Перед вечером мы шли мимо итальянских берегов через Мальтийский пролив, отделяющий Мальту от Сицилии. Впередсмотрящий матрос Николай Лисой первым заметил далекий силуэт. Вскоре уже можно было отложить бинокль. Огромный авианосец с звездно-полосатым флагом на мачте, тяжелый и неколебимый волнами, точно черный остров, шел встречным курсом. Его сопровождали две подводные лодки и два эсминца.

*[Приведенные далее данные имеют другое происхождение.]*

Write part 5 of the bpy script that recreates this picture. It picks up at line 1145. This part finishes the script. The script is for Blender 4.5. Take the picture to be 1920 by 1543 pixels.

Мы везли на Кубу продовольствие. Недалеко от нас шел финский пароход с лесом. Чуть дальше — шведский танкер. В поле зрения были болгарское и польское торговые суда. Море было спокойным и красивым. Обычная картина мирной, морской жизни. И в центр её вползало распластавшееся больше чем на гектар отвратительное американское чудовище. Неожиданно вырвалось из подводной лодки облако, похожее на пар. Военные корабли быстро развернулись и полным ходом пошли назад. А облако стало оседать и расширяться. Оно ползло во все стороны, и тревожно смотрели на него в бинокли с капитанских мостиков торговых кораблей. Замедлили ход финны и шведы.